通り過ぎる人も大丈夫かと見上げていきます。
ふう、上がった。
第二の問題クリア。
でも、気付いたのですが、荷上げは上から持ち上げている間は自分の力を信じていられるけれど、あの天板を上げた時に3階にいる鈴木君と渡辺君に預けて自分の手から天板が離れた時の心細さはないですね。落っこちないでくれよって思わず念じちゃうくらい。意外に上よりも下のほうが精神的に大変かもしれない。
そんなわけで無事に荷上げが終わったので、鈴木君と渡辺君は会社の作業が残っているので先に戻ることにして、河口君と二人で黙々と作業。カウンターは置くだけだから、上がっちゃえば問題ない。
第3の問題はデスク。デスクを設置する背面は屋根勾配が壁に現れているので、壁が手前に傾斜しているのです。これに合わせてデスクを設置しなくちゃいけない。
河口君とは、工場で仮組みした時に、ここでこうして、ああしてって打ち合わせておいたからね。うまくいくさ。
はい、うまくいきました。
予定していたよりもとても順調に取り付けは終わり、まだ日の温かなうちに帰ってくることができたのでした。
Nさんから、お便りを頂きました。
「一昨日はお疲れ様でした。
息子も自慢げに、「すごいのを作ってくれたんだよ~。」と主人に話しておりました(笑)
思い描いた以上の出来上がりに感謝しています。これから、素敵な家具たちと暮らすのが楽しみです。
またいろいろと、相談させて頂きますね。ありがとうございました!」
良かった、良かった。
ダイニングカウンターは、ただの調理台ではなく、ダイニングテーブルとして使うことをメインに考えています。Nさんのダイニングは細長いので、テーブルを置いてしまうと狭くなってしまう。それなら、と言うことでカウンタータイプのものを作ったのです。基本的にはキッチンの向い側に座れるように考えて、キッチン側は、ゴミ箱やその他危惧や食器などが収納できるようになっています。引き出しのとってもちょっと素敵な形にしています。くりぬいた穴の置くに見えるタモ材を黒く塗ってみたのです。可愛いメリハリが出ました。
そして、このカウンターのポイントは、ブックラック。ちょっと読みかけの本があったりする時にリビングから気軽に挿せるようにって考えてあるのです。
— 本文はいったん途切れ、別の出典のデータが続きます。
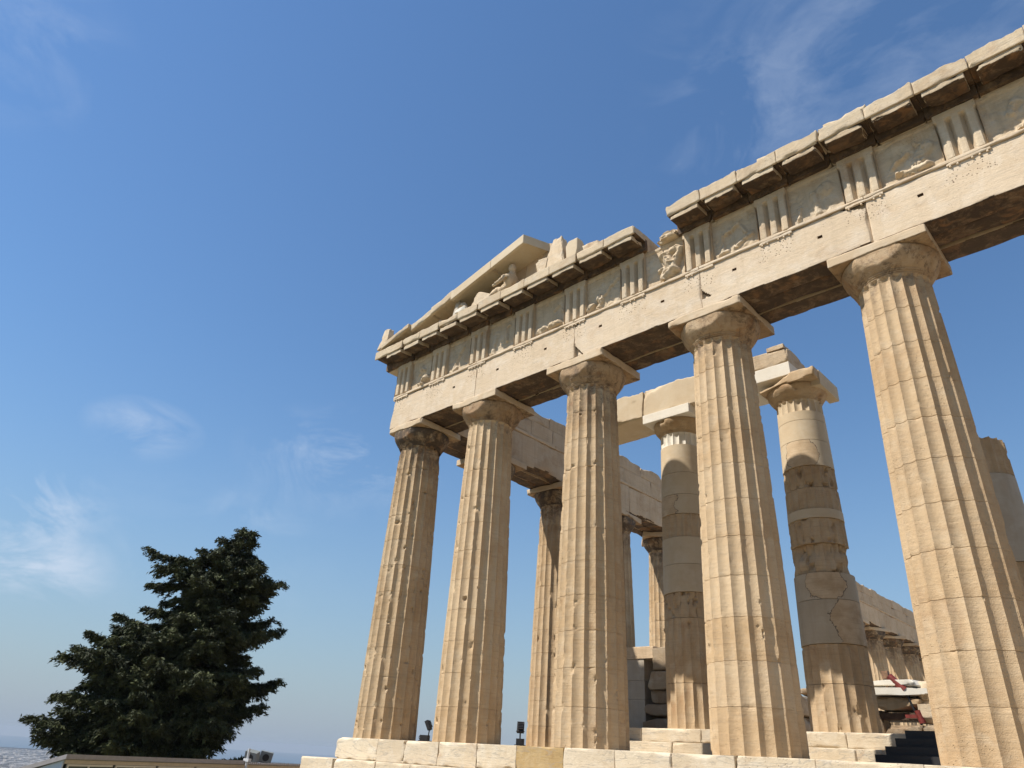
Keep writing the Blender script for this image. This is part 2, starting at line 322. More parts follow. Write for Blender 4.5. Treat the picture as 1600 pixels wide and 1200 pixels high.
# ------------------------------------------------------------------ setting: ground, sea
def ground():
    cx, cy = 19.7, -15.3; radii = [0, 3, 6, 9, 12, 15, 18, 21, 25, 30, 35, 40, 45, 50, 55, 60, 66, 74, 90, 120, 180, 300, 600, 1200, 2500, 5000, 9000, 14000, 15800]; n = 144
    V = []; 
    for R_ in radii:
        for k in range(n): a = 2*PI*k/n; V.append((cx+R_*math.cos(a), cy+R_*math.sin(a)))
    V = np.array(V); x, y = V[:, 0], V[:, 1]
    d = np.clip((-1-x)/6, 0, 1); z = -1.95+(-1.45)*d*d*(3-2*d)
    # plateau edge: cliffs all round the sacred rock
    ex = (x-25)/62; ey = (y-20)/95; e = np.sqrt(ex**2+ey**2); e = np.maximum(e, (-x-12)/14)
    t = np.clip((e-1)/.35, 0, 1); z = z*(1-t)+(-150)*t
    far = np.hypot(x, y); z = z-6*np.clip((far-300)/5000, 0, 1)
    z = z+(fbm(np.stack([x*.4, y*.4, z*0], 1), 3)-.5)*.25*(far < 100)+60*np.clip(fbm(np.stack([x/1800, y/1800, z*0], 1), 9)-.55, 0, 1)*(far > 1500)*(1+0*z)
    F = []
    for i in range(len(radii)-1):
        for k in range(n): a, b = i*n+k, i*n+(k+1) % n; F.append((a, a+n, b+n, b))
    nt = NT('ground_earth'); v = nt.coord(False); c = nt.mix(nt.ramp(nt.noise(v, .35, 8, .7), .35, .65), (.36, .29, .21), (.22, .18, .13)); c = nt.mix(nt.ramp(nt.noise(v, .01, 5, .6), .5, .6), c, (.14, .14, .08)); nt.put(nt.b.inputs['Base Color'], c); nt.b.inputs['Roughness'].default_value = .95
    tag(link('ground', np.column_stack([V, z]), F, nt.m), kind='structure')
    # sea beyond the coast
    sea = NT('sea_water'); sea.b.inputs['Base Color'].default_value = (.02, .06, .10, 1); sea.b.inputs['Roughness'].default_value = .35
    V = []; 
    for R_ in (6500, 15700):
        for k in range(41):
            a = math.radians(96+(168-96)*k/40); V.append((R_*math.cos(a), R_*math.sin(a), -120))
    F = [(k, k+1, k+42, k+41) for k in range(40)]
    tag(link('sea', V, F, sea.m), kind='structure')
    # the city on the plain far below
    rnd = random.Random(4); P = []
    for k in range(9000):
        a = math.radians(rnd.uniform(150, 186) if rnd.random() < .85 else rnd.uniform(100, 186)); R_ = 900+5600*rnd.random()**.8
        x, y = R_*math.cos(a), R_*math.sin(a); w, d_, h = rnd.uniform(8, 26), rnd.uniform(8, 26), rnd.uniform(10, 26)
        ca, sa = math.cos(rnd.random()), math.sin(rnd.random()); z0 = -157
        b, fc = bxm((-w, -d_, 0), (w, d_, h+8)); P.append(([(x+p[0]*ca-p[1]*sa, y+p[0]*sa+p[1]*ca, z0+p[2]) for p in b], fc))
    V, F = join(P)
    cm = NT('city_walls'); v = cm.coord(False); wn = cm.N.new('ShaderNodeTexVoronoi'); wn.inputs['Scale'].default_value = .03; cm.L.new(v, wn.inputs['Vector'])
    c = cm.mix(cm.ramp(cm.sep(wn.outputs['Color'])[0], .2, .9), (.42, .38, .34), (.16, .14, .12)); cm.put(cm.b.inputs['Base Color'], c)
    tag(link('distant_city', V, F, cm.m, smooth=False), 'pale hazy city of countless small buildings far below the hill', 'city', kind='stuff')
ground()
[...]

これがこの家具の良い表情になっています。
お子さんだけではなく皆で一緒に使えるように考えたデスクです。普段書き物をするほかに、ここにパソコンができるように右側は天板を手前にラウンドさせています。真ん中はお子さんの本などをしまうために棚にしています。その両脇にはうすい引き出しを。天板は、1階の多目的なお部屋にあるデスクに合わせて、タモの集成材を使っています。背面の壁が何となく傾斜している様子が分かるでしょうか。
ブックラックのあるタモ材のキッチンカウンター
価格:370,000円(制作費・塗装費)
タモの集成材を使った本棚のあるデスク
価格:300,000円(制作費・塗装費)
*運送搬入費・取付工事費が別に掛かります。